The Divorce (1927)

"I got kind of mean in school after my folks got divorced."

I had to be about [ten when my parents divorced], cause Mom got married in December in 1927, I think. They couldn't get along, I guess. Dad left, and that was it. I don't know where he went – I know he went back to Nebraska. 'Course he come to visit one time, and he brought his new wife with him. I remember we were walking down in Harlan. I'm walkin' with Dad, and here comes Mom. They didn't even look at each other, walking on the street. He come home to see me. He had a 1928 Ford. That was when they start to get the gearshifts.
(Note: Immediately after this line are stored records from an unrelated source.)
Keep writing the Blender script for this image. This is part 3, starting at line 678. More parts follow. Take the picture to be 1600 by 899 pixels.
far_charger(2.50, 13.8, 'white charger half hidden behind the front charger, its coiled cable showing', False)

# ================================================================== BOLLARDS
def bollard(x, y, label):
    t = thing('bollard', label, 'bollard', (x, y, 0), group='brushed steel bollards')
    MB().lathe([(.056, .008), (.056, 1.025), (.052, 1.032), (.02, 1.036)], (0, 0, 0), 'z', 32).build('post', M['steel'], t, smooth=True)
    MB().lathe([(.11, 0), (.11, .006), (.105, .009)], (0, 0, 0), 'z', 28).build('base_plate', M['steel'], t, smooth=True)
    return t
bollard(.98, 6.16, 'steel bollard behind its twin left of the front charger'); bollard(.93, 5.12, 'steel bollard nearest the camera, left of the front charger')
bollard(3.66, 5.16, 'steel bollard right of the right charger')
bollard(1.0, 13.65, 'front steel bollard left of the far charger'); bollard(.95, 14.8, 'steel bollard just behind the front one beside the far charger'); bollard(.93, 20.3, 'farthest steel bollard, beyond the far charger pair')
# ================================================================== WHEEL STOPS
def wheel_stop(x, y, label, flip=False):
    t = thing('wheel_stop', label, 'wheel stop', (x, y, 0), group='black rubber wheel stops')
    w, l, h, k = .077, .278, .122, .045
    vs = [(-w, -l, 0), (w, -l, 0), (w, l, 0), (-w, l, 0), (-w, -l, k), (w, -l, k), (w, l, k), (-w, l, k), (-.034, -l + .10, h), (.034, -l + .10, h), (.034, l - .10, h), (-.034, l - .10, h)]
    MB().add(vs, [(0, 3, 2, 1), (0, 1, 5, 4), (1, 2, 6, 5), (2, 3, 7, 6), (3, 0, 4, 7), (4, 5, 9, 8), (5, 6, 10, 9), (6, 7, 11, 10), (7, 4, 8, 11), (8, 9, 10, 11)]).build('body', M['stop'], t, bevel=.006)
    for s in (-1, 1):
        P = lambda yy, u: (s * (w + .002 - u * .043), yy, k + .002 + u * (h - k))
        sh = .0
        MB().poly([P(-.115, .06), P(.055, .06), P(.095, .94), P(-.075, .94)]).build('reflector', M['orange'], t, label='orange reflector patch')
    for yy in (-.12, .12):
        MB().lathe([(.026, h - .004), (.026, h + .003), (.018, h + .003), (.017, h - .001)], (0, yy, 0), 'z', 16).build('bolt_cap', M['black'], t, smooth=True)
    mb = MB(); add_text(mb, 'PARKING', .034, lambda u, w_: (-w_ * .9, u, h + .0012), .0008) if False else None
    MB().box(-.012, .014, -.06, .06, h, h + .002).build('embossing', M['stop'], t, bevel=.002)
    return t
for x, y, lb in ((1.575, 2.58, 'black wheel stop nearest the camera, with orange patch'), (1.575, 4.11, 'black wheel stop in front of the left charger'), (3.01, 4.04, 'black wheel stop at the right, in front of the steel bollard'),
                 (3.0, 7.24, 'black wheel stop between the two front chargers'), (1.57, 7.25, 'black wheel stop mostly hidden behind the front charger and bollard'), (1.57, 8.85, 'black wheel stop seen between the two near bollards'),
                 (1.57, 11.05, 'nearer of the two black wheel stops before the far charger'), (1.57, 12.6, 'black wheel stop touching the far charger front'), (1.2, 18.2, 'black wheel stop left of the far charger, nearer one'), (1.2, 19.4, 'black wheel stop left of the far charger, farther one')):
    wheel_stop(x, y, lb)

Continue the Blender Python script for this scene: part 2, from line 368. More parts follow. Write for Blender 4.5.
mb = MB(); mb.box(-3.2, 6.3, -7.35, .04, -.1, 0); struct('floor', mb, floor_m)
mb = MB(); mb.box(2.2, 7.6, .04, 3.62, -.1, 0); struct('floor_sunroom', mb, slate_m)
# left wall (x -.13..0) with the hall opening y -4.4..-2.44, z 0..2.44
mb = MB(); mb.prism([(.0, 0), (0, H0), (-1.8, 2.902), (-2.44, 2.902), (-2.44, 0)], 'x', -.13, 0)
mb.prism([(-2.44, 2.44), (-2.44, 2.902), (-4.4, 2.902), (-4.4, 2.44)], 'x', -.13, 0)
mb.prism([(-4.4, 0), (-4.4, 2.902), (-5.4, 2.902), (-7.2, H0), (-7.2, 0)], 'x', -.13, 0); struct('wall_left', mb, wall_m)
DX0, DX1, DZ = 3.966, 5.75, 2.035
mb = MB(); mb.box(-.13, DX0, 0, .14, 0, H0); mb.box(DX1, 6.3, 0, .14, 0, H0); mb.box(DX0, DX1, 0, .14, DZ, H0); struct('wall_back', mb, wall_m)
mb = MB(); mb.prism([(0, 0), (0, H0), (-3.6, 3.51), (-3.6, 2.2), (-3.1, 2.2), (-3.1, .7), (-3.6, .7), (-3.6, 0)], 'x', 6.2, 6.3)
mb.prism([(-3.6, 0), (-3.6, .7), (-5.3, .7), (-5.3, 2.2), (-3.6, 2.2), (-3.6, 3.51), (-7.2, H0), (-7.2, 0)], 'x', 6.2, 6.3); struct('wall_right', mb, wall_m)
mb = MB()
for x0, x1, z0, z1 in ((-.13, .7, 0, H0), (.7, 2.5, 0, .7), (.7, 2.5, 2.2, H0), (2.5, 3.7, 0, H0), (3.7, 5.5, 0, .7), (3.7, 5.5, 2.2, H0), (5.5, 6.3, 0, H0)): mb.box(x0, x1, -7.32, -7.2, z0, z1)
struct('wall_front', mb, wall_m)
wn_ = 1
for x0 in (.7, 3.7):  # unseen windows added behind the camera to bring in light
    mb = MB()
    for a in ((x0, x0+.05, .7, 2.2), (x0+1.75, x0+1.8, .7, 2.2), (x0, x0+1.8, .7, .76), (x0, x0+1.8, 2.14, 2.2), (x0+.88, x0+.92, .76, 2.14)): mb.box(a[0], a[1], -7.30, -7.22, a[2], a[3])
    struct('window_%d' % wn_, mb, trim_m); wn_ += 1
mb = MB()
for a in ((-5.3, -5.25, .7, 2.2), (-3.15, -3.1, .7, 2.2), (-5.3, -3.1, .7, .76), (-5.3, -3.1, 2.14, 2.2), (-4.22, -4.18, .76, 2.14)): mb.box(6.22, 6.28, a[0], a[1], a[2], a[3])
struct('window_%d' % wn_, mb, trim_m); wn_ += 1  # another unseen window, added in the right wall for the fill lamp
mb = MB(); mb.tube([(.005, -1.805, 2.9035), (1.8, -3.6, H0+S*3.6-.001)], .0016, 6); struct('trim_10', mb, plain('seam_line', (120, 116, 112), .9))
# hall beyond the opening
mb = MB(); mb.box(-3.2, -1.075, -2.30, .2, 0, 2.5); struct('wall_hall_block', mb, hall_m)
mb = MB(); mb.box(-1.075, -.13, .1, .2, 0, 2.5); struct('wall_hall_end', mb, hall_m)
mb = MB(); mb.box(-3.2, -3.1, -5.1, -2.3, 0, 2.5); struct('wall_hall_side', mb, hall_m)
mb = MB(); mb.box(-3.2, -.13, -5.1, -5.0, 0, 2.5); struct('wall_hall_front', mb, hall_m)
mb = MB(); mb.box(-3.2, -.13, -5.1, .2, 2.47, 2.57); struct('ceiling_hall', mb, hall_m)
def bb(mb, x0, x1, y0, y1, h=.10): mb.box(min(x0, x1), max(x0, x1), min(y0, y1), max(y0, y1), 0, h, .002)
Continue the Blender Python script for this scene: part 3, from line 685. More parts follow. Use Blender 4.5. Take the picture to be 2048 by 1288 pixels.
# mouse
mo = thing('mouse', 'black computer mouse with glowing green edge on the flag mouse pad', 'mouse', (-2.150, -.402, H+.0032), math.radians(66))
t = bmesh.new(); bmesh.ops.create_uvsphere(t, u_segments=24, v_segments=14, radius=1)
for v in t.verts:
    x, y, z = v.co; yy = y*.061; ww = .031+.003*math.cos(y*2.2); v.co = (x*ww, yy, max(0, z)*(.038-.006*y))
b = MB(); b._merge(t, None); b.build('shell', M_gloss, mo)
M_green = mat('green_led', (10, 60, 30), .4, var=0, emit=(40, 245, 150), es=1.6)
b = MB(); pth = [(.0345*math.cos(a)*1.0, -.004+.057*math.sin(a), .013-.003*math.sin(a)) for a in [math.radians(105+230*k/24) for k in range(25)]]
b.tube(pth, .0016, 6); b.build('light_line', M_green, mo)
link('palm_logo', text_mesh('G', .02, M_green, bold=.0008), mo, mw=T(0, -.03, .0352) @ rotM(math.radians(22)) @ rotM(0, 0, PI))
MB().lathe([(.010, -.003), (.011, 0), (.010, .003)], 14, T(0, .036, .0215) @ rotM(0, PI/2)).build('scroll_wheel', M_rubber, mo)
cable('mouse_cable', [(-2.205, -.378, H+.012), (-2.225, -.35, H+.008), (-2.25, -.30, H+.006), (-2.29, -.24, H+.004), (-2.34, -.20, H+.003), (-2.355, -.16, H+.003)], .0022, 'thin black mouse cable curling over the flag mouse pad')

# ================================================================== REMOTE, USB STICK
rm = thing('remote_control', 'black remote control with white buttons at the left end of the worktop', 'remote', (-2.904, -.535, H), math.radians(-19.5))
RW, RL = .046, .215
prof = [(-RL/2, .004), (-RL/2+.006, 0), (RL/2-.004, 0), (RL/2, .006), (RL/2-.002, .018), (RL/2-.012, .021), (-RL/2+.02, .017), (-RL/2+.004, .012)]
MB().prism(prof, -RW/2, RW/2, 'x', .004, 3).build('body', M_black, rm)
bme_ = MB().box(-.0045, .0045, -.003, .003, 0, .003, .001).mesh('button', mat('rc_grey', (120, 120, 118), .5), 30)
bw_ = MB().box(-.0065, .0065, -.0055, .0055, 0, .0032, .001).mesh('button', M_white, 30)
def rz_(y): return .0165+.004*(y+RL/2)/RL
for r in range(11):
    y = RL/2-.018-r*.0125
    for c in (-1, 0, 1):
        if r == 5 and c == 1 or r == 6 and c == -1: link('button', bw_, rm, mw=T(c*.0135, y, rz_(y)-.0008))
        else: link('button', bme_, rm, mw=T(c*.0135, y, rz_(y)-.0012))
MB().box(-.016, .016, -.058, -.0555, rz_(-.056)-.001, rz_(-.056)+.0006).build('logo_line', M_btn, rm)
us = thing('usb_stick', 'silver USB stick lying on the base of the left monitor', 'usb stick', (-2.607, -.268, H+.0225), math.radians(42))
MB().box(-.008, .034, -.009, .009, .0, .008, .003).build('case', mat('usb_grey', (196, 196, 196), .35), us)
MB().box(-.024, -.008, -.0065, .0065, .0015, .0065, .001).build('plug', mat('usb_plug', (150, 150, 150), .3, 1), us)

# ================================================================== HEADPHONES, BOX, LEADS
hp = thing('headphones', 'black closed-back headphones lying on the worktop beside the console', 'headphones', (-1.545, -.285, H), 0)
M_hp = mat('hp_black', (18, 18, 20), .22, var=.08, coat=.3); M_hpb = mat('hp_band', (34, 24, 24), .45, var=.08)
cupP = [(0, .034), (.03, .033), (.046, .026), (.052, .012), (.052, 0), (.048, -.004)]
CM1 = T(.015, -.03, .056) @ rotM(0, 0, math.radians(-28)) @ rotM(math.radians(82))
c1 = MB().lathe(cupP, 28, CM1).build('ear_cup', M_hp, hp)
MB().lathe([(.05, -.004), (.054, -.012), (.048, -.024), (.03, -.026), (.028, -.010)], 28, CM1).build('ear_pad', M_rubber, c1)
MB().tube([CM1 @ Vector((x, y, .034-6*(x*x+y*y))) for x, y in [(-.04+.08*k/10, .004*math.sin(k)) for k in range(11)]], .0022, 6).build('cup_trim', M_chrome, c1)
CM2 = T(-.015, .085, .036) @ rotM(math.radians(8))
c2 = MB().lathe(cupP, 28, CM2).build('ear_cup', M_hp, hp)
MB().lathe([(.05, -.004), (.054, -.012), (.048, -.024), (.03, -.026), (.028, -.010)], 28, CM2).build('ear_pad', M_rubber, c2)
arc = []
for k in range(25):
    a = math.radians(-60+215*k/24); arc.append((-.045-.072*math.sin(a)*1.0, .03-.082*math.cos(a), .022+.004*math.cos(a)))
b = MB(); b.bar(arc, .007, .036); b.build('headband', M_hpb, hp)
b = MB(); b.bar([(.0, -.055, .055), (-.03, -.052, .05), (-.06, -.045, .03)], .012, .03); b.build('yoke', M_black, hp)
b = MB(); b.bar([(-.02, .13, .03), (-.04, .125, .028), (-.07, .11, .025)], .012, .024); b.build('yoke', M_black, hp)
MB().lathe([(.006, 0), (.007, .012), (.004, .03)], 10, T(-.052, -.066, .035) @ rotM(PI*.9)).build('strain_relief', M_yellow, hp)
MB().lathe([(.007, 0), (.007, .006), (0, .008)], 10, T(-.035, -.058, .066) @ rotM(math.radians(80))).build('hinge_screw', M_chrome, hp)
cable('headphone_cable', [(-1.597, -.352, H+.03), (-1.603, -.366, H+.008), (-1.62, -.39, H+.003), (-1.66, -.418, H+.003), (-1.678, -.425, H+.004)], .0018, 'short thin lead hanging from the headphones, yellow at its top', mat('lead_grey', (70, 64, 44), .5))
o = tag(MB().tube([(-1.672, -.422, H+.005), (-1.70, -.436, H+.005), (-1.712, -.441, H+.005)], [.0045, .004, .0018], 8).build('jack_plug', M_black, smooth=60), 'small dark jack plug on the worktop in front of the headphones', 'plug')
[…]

After Kenneth got out of grade school, he went out to Nebraska to stay with Dad for a while. When they got divorced, my mother got custody of me. I remember them saying it wouldn't make any difference. He'll come back – which he did. So, he spent some time out there. That's where he picked up religion. Dad left him with somebody who was really religious, and Dad went out on a harvesting route. He got a job with Massey-Harris Harvester Company setting up combines. That was a new thing – combines. A combine is what thrashes the grain right in the field. Just cut it and thrash it. [To Neal] Remember that [one] we rode in [when we were] in Iowa? That was to pick corn – used to pick corn like this [gestures]. That's the way I picked corn. The combine was the first thing – in those years.

So Dad got a job with Massey-Harris Harvester Company setting up combines. I don't know how long he worked at that. Dad never stayed at any job very long, it seemed like.

We're living on the farm, 'cause the grandfolks moved to town. Like I say, we got 35 acres. They kept off five acres – they thought maybe Grandma and Grandpa would want to build a house or something on that. So we couldn't use that. So we had 35 acres, and most of it was timber.

[We worked the fields] most all the time. You just never stopped. When I wasn't going to school, I was working. I got kind of mean in school after my folks got divorced. I didn't think about it, but I'd do all kinds of stuff. Like throwing a baseball back and forth in school. Cutting a hole in my desk – I had it gnawed in there about two inches deep. That was fun. I'd do something because kids would laugh, you know. One day I cut this hole, and the teacher caught me doing it. And she said "Bring that knife up here." So I brought it up and I just dropped it right on her desk. It went in to this desk, and she just broke it off. Stuff like that, you know.

Or, like throwing bullets in the furnace. The boys always had to get the coal to keep the fire going. I liked to do that, because I could throw some .22 bullets over there and watch them blow up – you could hear them go off. Fun stuff! I carried a rifle to school. We'd go home right through the timber. But I always had to leave it outside, you know – a .22 rifle. Prop it up against a tree someplace out here.

Anybody who liked to hunt [carried a rifle]. My dad taught me how to handle it. He gave Kenneth the .410 shotgun – this was when we were still in Iowa – and gave me the .22 rifle. I didn't hardly have the strength to cock it! The shotgun – I couldn't hardly cock that at all. Which was a small gun. [We hunted] squirrels, rabbits – stuff like that. He taught us how to go crawl through a fence with a gun. You don't set the gun up like this or lean it against the fence when you crawl through it – you don't want it to go off and kill you. He said to lay the gun through the fence, set it down, crawl through the fence and pick it up. Just little things, you know. Never point it at anybody. Don't ever point it at anybody. Today that's a thing that kids do – point the gun at somebody, and then "Oh, it went off accidentally and killed him." You didn't do that in those days. Everybody knew how to handle a gun – you never point it at anybody. You had a little cap gun for the 4th of July – you could play with those and point it at somebody. But not a real gun.

Most of the hunting went on in the wintertime. We ate them – squirrels, too. That's food. Pheasant – we never had a gun that was good enough for a pheasant, although you could get it.

I was going to school north of Red Line. I went with my cousin Iris – she went to the same school. Suddenly – I don't know why it happened, but I'm going two miles south to the other school. I was in third grade there. And this is about the time that my folks started to get a divorce, you know ... problems they had. Dad, before he left, he sold the old Scripps-Booth and bought a 1927 – it come out in 1926 – a brand new Ford. When he left, he sold it to a neighbor. So, he just left – I didn't see him again until 1928, with his new wife. Young was her last name – I just can't remember what her first name was.

So, right after that, that's when Perry [Gaer] my step-dad come into the picture. They were married in December 1927. So, my mother got divorced in 1927. I guess I was ten years old.